大学の先生が自主的に冬休みを延長してくれたのであれば万々歳だが、単に先生も正月気分が抜けていないだけで、少し遅れて授業が始まる可能性もある。そう思って、ひたすらにHPをリロードしながら授業が始まるのを待っていた。

 

今日は風が強かった。

家中の隙間という隙間を風が通り抜けるせいで、一日中小学生が吹く下手なリコーダーみたいな音がしていた。

木の葉が落ちきって枝ばかりになってしまった木々も、大きく左右に揺れている。

 

公園の砂が風で巻き上げられて、近くのマンションの7,8階くらいの高さに到達していた。その動きはまるで大海で獲物を食らうクラーケンのようで、滑らかに、かつ、大きく動く触手と、その中心に大きく開かれた口が見えた。

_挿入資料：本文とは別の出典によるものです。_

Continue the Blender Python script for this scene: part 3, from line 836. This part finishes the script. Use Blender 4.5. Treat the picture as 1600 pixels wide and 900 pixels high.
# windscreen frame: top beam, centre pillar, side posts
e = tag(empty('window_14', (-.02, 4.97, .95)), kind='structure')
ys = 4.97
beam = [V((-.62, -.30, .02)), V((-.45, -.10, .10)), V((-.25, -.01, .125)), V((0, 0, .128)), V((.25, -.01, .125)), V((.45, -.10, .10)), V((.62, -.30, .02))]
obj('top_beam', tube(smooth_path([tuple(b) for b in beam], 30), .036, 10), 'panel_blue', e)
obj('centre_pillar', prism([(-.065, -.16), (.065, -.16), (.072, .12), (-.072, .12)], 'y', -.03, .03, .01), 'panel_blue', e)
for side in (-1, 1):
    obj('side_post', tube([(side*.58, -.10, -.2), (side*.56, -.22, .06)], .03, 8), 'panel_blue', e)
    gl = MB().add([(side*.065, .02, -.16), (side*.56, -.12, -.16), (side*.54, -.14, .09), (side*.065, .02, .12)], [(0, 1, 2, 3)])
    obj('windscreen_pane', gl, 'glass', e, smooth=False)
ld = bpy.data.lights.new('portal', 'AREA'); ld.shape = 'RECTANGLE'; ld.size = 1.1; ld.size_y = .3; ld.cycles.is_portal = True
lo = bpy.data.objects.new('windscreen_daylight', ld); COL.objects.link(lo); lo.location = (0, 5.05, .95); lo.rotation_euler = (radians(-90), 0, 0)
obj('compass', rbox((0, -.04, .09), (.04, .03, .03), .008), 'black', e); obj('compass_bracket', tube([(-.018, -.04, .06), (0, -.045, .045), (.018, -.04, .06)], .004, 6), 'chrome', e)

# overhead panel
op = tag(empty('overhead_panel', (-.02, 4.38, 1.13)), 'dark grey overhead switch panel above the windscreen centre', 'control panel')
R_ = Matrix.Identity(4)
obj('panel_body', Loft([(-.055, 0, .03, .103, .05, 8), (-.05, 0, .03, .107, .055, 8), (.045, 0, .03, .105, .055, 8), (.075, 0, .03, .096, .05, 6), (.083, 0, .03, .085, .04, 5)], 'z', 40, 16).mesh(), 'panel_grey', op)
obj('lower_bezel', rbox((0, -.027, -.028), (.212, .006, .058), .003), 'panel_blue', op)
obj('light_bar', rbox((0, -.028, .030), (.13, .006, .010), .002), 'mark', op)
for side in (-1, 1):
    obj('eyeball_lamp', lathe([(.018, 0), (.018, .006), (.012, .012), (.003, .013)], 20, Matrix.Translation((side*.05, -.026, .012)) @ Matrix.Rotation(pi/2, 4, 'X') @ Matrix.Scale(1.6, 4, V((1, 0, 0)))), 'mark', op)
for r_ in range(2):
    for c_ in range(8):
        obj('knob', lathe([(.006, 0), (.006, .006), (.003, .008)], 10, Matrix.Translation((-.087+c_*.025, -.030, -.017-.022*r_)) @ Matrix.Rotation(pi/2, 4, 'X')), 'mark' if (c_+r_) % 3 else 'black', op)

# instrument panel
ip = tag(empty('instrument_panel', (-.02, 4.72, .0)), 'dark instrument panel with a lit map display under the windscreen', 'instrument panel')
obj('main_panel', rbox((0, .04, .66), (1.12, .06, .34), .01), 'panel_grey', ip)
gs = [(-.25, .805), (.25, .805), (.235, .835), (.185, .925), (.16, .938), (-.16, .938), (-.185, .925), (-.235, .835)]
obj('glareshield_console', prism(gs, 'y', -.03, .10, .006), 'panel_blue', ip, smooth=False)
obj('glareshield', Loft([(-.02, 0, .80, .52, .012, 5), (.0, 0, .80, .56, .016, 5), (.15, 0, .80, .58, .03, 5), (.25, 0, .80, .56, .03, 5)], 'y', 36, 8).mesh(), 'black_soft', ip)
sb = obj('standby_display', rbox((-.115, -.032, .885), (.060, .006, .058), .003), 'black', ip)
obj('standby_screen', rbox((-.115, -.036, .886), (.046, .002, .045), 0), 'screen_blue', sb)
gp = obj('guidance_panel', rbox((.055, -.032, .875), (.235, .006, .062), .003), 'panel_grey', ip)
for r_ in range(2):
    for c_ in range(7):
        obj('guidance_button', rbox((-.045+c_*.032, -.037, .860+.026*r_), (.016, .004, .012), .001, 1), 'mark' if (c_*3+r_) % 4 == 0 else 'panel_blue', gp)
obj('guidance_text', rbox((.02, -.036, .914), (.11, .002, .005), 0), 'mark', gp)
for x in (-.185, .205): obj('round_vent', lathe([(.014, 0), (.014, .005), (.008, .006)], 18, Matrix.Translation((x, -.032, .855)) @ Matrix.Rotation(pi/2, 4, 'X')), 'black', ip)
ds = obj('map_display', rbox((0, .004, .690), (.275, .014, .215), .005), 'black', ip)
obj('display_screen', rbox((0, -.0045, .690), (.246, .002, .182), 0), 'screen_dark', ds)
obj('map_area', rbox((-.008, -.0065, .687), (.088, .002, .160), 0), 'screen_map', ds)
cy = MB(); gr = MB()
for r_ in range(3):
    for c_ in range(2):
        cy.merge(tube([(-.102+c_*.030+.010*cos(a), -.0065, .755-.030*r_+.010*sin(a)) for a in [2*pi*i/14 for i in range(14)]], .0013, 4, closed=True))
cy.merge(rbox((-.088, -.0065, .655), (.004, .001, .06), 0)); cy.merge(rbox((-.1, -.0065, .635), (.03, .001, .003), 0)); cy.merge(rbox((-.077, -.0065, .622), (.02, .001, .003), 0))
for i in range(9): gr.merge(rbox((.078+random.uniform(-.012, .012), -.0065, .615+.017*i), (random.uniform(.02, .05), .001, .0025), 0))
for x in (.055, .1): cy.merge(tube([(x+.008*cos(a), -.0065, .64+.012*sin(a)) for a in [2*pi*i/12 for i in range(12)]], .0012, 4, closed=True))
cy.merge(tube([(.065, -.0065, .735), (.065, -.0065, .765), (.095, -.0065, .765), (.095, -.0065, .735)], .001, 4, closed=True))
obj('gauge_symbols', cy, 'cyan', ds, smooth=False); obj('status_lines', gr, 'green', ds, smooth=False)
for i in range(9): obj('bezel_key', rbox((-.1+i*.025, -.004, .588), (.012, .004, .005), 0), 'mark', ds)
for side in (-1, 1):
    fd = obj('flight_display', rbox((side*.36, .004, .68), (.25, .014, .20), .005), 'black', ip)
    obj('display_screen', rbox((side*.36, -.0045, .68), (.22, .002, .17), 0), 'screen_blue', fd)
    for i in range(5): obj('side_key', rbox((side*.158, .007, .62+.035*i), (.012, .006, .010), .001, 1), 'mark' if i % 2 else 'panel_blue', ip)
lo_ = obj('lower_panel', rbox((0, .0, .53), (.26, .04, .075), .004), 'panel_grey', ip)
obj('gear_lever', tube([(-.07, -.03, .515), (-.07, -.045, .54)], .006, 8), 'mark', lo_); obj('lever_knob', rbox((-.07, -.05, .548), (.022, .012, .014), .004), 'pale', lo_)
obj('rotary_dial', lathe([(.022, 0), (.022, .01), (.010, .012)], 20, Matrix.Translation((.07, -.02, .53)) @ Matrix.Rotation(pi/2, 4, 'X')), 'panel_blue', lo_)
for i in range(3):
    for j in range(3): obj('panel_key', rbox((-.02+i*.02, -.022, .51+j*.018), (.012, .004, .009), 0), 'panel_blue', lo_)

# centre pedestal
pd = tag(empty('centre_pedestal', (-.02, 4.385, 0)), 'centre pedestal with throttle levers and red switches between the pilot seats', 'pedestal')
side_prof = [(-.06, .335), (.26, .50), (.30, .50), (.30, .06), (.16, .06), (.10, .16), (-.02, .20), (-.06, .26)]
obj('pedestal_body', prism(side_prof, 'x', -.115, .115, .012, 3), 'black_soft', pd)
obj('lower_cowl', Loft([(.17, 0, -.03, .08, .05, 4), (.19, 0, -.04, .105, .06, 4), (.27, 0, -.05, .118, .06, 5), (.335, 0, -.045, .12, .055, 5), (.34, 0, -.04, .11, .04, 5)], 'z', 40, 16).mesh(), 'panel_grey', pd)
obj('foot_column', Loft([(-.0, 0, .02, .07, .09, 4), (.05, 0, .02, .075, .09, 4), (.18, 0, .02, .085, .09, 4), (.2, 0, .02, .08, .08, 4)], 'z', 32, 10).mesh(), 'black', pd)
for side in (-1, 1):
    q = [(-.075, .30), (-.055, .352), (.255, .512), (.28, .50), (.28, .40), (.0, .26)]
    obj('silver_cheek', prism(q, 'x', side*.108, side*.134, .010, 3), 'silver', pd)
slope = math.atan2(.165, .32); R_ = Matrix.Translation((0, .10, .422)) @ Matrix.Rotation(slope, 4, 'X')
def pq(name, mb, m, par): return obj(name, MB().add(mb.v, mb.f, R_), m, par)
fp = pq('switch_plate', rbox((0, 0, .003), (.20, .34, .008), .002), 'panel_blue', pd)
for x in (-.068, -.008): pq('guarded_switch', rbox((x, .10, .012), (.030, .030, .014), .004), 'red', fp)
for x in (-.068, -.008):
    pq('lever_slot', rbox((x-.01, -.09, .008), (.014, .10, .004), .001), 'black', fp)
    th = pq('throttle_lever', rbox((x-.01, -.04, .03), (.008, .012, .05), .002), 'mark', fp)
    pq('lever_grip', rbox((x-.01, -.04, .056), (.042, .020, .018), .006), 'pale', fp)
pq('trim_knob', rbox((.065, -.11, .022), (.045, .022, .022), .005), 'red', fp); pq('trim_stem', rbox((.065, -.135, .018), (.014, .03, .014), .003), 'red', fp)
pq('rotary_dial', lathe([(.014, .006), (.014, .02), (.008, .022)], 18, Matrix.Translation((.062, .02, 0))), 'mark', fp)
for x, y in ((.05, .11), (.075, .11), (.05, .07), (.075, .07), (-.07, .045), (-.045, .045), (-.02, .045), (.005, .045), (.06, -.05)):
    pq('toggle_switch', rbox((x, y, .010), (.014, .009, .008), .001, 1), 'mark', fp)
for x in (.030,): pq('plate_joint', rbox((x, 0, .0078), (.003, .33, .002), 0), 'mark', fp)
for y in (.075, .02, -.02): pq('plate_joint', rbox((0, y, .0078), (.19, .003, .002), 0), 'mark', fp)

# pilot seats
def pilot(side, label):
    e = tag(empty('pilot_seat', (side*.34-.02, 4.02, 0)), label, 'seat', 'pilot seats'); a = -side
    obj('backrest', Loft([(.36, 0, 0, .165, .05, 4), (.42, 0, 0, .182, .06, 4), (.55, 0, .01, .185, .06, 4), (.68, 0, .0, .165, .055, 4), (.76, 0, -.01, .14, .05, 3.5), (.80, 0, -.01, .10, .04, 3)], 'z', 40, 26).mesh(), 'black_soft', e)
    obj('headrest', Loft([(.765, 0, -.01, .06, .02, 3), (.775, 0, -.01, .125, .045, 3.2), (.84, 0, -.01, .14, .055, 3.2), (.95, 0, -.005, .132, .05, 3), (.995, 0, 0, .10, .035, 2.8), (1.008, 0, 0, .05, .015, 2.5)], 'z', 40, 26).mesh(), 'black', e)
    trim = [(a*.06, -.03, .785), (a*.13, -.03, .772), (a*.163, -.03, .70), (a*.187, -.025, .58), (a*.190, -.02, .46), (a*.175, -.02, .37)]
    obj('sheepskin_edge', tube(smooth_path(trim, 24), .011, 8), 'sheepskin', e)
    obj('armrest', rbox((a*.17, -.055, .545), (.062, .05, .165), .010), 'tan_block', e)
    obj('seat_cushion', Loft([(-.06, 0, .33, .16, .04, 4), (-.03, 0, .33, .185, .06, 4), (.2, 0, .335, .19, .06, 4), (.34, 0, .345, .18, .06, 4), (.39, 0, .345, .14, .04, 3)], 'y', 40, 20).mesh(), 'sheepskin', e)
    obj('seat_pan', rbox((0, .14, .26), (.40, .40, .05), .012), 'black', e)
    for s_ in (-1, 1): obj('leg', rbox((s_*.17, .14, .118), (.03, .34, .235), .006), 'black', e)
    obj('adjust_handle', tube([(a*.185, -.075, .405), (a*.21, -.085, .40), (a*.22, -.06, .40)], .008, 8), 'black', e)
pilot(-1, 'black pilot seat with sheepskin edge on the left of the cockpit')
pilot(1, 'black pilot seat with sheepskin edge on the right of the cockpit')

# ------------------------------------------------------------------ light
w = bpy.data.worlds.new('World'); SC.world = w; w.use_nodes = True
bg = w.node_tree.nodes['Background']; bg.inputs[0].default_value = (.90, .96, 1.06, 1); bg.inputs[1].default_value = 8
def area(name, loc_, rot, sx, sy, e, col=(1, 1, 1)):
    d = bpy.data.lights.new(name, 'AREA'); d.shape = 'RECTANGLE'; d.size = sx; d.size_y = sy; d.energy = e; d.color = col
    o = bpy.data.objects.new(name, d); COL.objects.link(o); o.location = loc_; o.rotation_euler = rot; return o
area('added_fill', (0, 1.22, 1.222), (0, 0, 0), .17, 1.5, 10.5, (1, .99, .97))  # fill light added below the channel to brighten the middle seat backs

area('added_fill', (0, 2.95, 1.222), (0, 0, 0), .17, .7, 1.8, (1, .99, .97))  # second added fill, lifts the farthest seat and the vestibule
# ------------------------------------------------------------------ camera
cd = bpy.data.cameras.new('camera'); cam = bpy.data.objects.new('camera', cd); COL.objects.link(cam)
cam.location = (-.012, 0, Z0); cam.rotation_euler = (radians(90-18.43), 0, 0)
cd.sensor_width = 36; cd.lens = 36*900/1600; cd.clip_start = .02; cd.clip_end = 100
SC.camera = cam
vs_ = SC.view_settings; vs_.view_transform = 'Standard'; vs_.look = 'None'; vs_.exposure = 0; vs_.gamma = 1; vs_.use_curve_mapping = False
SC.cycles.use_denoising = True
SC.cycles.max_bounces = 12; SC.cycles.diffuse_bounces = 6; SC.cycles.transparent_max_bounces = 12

近所の幼稚園の子供と、マンションのベランダに干された洗濯物は、きっとクラーケンの餌食になってしまっているに違いない。可哀想に。こういう時はコタツに入って防御を固めるに限る。ぬくぬく。

 

それにしても、授業は始まる気配がない。

クラーケンの捕食シーンを後目に、私の視線は再びPCに戻った。いくらリロードしても、HPはうんともすんとも言わなかった。

1時間目の授業が始まって、もう30分は経っている。

ここで諦めても何も問題はないのだが、一応2時間目には出席をとる授業が控えているから、このまま今日は授業がないと決めつけてPCを閉じてしまうのは少しリスクがある。

 

しょうがないので、私はPCを開いたまま、また窓の外のクラーケンに目を戻した。

クラーケンの動きは獰猛さを増しており、果てには公園の砂を全部引き剥がしてしまうのではないかとさえ思えた。

 

大きな触手が1本、鞭のようにしなって地面を叩いた。

砂煙が街を覆う。

そんな光景を見ながら、私は自分が小中学生じゃなくてよかったと思った。

小中学生の頃の私なら、朝から公園を駆け回って、このクラーケンの餌食になっていただろう。

それに比べたら、コタツの中という絶対的安全圏にこもってHPとにらめっこをしている今の私なんか、かわいいものだ。

 

結局、HPが動くことはなかった。

私が大学の年間スケジュールを確認して、今日が臨時休校日だと知ったのは、1限開始予定時刻から3時間も後のことだった。